As I took a glimpse of this line from Dr. McCall’s classroom, I began to think about and understand how words in books can become so powerful and how they are altering our perspectives in this diverse world.
Each civilization has a past. Each country has a past. Each race has a past. Along the long river of time, there have always been stories to tell- about children, about soldiers, about women, about elders. They are histories about how people were oppressed, how cities were destroyed, how dignities were insulted, and how humanity was ignored.
Last week, I finished one of my summer readings, Balzac and the Little Chinese Seamstress. I started to question how educators should deal with historic novels and how we want our next generation to perceive this world. The book is about educated teenagers from a big city during the Cultural Revolution of China. They were assigned by the government to quit from school and become re-educated in farming amongst ignorant people, where their knowledge was disrespected by peasants. However, they still held the passion of studying western literary classics and encouraged more people to read, to be educated by words and love.
Upon finishing the book, I truly felt the violent destruction of knowledge, the extreme terror of corrupted policy, and understood an absurd era in which educated people were labeled and insulted by ignorance. My grandmother, who was a teacher in college herself, understood the hardships of educated people during the period and often told me stories about how people were killed because of “the professions of their family.”. However, the book concerned me too. It made me afraid that American people would think that that is what China is like today because the story is merely 50 years away from us. That urgent discomfort paralleled the first time that I read the Adventures of Huckleberry Finn by Mark Twain. I could not understand why African Americans were not treated as human beings. When I was little and first heard about slavery here in the United States that caused the Civil War, the first question that came to my mind was: Why did they do that? Because from what I knew as a child, human is human, there was no difference with just a different skin color. In a way, it is also a surprise that the Civil Right Movement has only passed half a century.

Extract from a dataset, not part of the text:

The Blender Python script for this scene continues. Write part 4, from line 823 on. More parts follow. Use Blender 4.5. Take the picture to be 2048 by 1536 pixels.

So what difference was made that changed a country of racial bias to a country of equality? What made those people who burnt all those valuable books want to start reading and go to school again? Is that a dramatic change in the nature of humanity? Honestly, I don’t think so. I believe government policies that bring great practical benefits are what have transformed our nations. But should we show children the darkness of cold historical fact? That is the question that all of us need to think about. How do we want our following generations to know the world? I feel lucky that I have learned American history so that I have enough context to understand the slavery issue, but from whom will American kids learn Chinese history? I am worried that someone on the street will come to me and ask, “Do Chinese people still burn books?”
I don’t know if biased history is valuable for political purposes. But I do know we need to be truly open-minded, to know the background of history before making judgments to embrace the diversity of the world. Politicians fight, but we don’t want out kids to fight, to grow up discriminating against each other, to be filled with bias and prejudice without sufficient background information, to be misled by the mythical past.
This might have never occurred to you, but it is educators’ responsibility, to build a healthier international relationship in the future, to build a more peaceful world for human beings.